A mildly retarded Danville man recently
became the second inmate in seven months to leave Virginia's death row
alive because of intervention by the U.S. Supreme Court.
Terry Williams, who has an IQ of
69, was sentenced to death in 1986 for hitting a drinking buddy with a
gardening tool. But the high court ruled in April that his court-appointed
attorney's performance was so bad that Williams deserved a new chance to
plead for his life.
Prosecutors and Williams's appeals
attorneys then negotiated to avoid a full resentencing hearing before a
new jury.
Prosecutors agreed not to seek the
death penalty, and Williams, 45, gave up any chance at parole.
Williams's plea deal comes at a
time when Virginia's system of capital punishment faces increasing scrutiny.
In April, Benjamin Lee Lilly became the first inmate in nearly a decade
to walk off the state's death row after accepting a life sentence. The
Supreme Court had found that his trial contained a serious constitutional
error.
The Williams case was highly unusual.
Harris T. Stone's death was initially attributed to alcohol poisoning,
and police opened an investigation only after they received an anonymous
letter confessing to Stone's death and traced it to Williams.

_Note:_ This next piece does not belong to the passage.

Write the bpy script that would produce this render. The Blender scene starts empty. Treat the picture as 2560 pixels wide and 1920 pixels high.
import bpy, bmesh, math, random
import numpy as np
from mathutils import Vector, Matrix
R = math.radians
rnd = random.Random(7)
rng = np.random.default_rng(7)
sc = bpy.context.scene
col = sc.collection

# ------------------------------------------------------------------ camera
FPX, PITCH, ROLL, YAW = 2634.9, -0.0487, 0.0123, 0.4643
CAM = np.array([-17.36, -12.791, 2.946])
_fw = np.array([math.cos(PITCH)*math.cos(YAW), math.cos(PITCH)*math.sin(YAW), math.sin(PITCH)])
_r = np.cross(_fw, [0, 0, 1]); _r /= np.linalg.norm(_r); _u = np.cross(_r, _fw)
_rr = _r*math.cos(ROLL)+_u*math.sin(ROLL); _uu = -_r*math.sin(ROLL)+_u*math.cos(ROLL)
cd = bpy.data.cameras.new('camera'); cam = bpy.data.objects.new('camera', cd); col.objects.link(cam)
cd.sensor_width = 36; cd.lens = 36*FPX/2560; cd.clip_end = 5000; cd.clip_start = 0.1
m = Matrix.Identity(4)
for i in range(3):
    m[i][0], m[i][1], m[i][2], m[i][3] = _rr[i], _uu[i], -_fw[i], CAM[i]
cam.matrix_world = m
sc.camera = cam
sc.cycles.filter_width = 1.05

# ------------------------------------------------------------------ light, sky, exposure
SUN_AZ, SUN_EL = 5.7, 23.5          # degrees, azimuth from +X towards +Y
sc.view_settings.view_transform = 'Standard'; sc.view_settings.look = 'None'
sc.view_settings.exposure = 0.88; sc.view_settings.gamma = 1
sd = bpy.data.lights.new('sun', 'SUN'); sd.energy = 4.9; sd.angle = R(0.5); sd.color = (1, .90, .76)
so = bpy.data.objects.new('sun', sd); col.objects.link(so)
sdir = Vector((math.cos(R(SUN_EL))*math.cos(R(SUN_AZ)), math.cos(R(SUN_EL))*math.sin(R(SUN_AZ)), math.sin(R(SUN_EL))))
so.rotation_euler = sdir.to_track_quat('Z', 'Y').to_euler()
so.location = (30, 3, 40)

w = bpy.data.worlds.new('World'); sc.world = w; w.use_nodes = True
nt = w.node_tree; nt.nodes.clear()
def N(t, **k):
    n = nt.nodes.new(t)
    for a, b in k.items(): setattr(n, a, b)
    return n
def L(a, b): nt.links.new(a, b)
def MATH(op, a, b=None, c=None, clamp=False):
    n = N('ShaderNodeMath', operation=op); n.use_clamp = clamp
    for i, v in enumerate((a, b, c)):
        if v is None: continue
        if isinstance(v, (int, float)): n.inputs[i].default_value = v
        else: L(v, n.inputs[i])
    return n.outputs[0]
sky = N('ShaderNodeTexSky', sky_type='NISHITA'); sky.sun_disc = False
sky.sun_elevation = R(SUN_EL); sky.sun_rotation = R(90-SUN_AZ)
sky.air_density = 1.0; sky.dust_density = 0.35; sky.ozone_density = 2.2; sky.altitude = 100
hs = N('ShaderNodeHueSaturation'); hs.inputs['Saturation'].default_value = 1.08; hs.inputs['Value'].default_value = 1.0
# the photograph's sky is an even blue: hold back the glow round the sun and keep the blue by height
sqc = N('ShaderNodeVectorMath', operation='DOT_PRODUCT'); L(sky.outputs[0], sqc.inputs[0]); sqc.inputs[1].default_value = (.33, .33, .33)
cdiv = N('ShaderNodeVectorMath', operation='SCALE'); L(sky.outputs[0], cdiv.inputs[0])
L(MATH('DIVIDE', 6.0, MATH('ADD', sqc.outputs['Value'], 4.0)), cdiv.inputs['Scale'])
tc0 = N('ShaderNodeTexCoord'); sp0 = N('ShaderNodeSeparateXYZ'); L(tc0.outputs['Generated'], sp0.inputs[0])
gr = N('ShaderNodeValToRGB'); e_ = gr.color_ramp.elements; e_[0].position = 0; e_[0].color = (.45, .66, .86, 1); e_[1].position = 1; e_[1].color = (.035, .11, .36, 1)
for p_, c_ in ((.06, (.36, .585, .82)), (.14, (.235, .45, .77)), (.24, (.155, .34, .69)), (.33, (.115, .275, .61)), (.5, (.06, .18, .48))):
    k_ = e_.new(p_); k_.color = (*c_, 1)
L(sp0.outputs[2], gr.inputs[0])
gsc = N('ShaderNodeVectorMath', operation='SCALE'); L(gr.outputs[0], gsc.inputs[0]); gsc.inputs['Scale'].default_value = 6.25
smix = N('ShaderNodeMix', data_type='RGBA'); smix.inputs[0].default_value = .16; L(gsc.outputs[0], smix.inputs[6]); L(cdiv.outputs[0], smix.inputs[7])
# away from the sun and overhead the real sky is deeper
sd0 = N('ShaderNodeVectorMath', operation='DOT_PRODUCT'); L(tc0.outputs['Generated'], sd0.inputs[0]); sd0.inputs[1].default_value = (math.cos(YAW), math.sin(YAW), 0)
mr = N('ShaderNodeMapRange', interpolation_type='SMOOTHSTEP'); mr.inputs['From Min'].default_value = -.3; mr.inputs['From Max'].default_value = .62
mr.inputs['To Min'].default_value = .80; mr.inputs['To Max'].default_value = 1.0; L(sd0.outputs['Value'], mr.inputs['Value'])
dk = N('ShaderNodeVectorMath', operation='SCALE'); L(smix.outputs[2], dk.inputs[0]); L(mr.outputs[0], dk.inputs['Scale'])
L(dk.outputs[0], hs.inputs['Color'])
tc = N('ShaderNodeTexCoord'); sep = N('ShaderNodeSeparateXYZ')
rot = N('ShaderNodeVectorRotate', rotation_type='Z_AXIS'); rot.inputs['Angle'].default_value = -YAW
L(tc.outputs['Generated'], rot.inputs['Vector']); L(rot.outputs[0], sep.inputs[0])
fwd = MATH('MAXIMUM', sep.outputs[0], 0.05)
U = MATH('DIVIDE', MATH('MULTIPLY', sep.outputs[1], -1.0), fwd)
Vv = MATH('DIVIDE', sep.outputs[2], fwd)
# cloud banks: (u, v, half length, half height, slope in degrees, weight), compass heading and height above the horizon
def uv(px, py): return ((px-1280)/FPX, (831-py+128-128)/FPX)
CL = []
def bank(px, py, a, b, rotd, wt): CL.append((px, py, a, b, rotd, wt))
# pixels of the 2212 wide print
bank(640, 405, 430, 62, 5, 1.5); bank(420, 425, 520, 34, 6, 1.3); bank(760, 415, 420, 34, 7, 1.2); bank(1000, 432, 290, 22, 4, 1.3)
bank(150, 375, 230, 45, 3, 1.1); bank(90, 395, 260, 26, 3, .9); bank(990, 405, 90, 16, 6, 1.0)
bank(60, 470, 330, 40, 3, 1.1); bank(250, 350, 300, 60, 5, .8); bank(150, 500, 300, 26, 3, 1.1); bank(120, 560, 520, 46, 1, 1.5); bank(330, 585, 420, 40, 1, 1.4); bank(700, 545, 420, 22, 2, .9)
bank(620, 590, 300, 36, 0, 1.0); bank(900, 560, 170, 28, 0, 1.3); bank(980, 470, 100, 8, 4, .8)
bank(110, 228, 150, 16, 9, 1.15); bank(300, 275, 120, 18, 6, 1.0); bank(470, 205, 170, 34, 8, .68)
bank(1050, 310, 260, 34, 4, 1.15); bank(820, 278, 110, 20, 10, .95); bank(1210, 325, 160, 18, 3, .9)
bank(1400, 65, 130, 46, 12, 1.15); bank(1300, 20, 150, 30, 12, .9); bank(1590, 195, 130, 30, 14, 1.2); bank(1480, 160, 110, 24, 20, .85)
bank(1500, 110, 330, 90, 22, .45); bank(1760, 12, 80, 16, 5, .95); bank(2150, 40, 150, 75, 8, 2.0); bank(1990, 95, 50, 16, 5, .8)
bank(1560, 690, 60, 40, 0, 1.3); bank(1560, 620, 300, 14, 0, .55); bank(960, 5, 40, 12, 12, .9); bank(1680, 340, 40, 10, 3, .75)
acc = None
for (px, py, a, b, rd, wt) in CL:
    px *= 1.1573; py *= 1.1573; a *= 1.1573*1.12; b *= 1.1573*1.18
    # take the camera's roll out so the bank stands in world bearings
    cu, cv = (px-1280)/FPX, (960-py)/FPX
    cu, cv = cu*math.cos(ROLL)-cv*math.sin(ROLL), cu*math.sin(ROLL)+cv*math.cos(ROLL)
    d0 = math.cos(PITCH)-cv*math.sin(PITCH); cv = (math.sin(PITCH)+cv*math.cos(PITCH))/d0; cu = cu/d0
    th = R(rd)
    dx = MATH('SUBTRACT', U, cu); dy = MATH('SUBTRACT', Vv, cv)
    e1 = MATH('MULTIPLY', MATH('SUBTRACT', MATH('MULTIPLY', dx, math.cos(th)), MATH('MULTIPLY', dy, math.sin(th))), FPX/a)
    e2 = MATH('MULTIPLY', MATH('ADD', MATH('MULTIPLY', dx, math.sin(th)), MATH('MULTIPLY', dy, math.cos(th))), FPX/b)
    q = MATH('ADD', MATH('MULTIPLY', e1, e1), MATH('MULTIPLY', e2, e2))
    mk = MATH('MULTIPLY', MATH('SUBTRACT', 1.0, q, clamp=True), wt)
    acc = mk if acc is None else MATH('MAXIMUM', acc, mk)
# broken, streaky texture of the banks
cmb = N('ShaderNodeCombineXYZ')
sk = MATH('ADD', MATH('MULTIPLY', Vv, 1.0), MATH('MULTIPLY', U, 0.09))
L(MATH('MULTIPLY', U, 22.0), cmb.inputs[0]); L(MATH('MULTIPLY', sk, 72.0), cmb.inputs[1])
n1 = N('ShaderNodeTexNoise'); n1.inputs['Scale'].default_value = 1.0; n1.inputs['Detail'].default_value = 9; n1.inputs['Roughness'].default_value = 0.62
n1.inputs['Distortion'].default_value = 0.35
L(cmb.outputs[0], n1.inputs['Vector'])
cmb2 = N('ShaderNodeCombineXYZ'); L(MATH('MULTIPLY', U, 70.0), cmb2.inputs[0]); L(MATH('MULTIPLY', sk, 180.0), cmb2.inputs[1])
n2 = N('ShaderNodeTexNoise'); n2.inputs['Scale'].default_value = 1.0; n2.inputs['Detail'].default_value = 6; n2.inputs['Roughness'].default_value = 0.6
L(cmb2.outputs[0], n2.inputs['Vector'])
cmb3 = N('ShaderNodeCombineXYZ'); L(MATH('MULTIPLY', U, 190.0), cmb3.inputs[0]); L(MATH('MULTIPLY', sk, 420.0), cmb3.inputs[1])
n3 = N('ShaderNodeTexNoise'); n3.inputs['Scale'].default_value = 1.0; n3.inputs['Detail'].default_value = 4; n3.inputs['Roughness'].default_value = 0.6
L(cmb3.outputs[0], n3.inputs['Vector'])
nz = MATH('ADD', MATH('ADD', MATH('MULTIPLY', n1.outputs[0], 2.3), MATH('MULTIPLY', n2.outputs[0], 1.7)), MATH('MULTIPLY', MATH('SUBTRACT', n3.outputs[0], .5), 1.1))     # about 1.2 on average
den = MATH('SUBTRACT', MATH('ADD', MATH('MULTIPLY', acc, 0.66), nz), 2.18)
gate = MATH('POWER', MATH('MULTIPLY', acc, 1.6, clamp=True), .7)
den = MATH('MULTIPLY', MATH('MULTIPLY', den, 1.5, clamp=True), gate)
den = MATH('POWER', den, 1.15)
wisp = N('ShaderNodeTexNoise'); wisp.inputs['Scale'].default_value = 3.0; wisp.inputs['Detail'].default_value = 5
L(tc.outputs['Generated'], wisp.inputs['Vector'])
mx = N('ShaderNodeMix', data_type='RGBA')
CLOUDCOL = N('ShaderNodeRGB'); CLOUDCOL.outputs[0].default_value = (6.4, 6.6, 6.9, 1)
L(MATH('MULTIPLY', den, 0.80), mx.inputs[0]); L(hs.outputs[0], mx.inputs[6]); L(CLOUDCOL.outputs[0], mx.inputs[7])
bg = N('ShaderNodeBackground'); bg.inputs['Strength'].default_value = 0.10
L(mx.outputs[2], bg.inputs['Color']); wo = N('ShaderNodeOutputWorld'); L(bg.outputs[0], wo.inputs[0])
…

Williams's attorney, E.L. Motley,
never told the jury that Williams had a sixth-grade education or that his
mother drank heavily during pregnancy. He also failed to return the phone
calls of a respected accountant who volunteered to serve as a character
witness.
That performance, the U.S. Supreme
Court ruled 6 to 3, was unconstitutionally bad. It also bothered the judge
in the original trial, James F. Ingram, who recommended that Williams get
a new sentencing hearing in 1996.
Ingram's opinion carried great weight
with residents and officials in Danville. Before the high court intervened,
more than 1,000 people, including four members of the Danville City Council,
petitioned Gilmore for clemency for Williams. Two of Stone's daughters
also asked Gilmore to save Williams's life.